Die Meinung der Kirche – zumindest der katholischen – die Selbstmord als Sünde brandmarkt, hat allerdings im Alltagsleben kaum noch Bedeutung und kann daher auch nicht Gegenstand der Diskussion um „menschenwürdiges Sterben“ sein. Vielmehr wird da ein „Recht auf Freitod“ proklamiert, das aber im Grunde von (fast) niemandem bestritten wird und somit in seinem Kampfgeist nicht so ganz verständlich ist.

Wer den Entschluß zum Freitod gefaßt hat, wird diesen auch umsetzen und es wird kaum möglich sein, denjenigen daran zu hindern. Dies zeigt die Erfahrung mit Menschen, die nach einem mißglücktem Selbstmordversuch erneut versuchen, sich das Leben zu nehmen. Ich habe übrigens noch von keinem verhinderten Selbstmörder Vorwürfe gegenüber denjenigen Menschen vernommen, die ihm das Leben gerettet haben.

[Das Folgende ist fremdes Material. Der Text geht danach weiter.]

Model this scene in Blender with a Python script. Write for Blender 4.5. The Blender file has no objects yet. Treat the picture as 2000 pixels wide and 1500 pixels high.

Und viele Menschen leben nach einem gescheitertem Versuch auch in einem weitgehend normalen Leben weiter.

Mir ist der Wunsch nach Beendigung des Lebens mindestens genauso verständlich wie der Wunsch zu leben. Allerdings verstehe ich nicht, wieso manche Menschen zum Sterben in die Schweiz fahren, wo Sterbehilfe erlaubt ist oder warum manche Menschen einen Sterbeautomaten benötigen. Jeder kranke Mensch bekommt Medikamente verschrieben, die in hoher Dosis tödlich sein können. Jeder gesunde Mensch kann sich derartige Medikamente besorgen, was vielleicht ein bißchen umständlicher ist, aber auch zum Ziel führt. Menschen haben sich schon an Orten umgebracht, an denen Selbstmordverhütung groß geschrieben wird, wie in Psychiatrien und Untersuchungshaftanstalten. Wozu also der Sterbeautomat?

Ist es vielleicht doch der Wunsch, nicht allein den tödlichen Plan umsetzen zu müssen, sondern einen Teil der Verantwortung an andere abzugeben? Ist es vielleicht der Wunsch nach Sterben in Anwesenheit der vertrauten Menschen? Das wäre noch zu verstehen. Allerdings sagen hiervon diejenigen Menschen, die sich vor ihrem Entschluß zu dem Thema geäußert haben, nichts. Es geht immer und immer wieder um die Gründe für einen Tod zur Verkürzung des Leidens.

Ist es dann wirklich notwendig, aus dem Freitod eine öffentliche Angelegenheit zu machen? Und brauchen wir wirklich Menschen, die sich auserkoren fühlen, Menschen bei der Durchführung ihres Wunsches zu helfen? In der – mir verhaßten – neudeutschen Sprache könnte man denjenigen dann als „Sterbemanager“ bezeichnen, so wie es ja auch Eventmanager gibt. Existentielles Leiden wird zum profanen Abwickeln eines Events gemacht. Das muß nicht sein. Und ich glaube, das braucht auch niemand.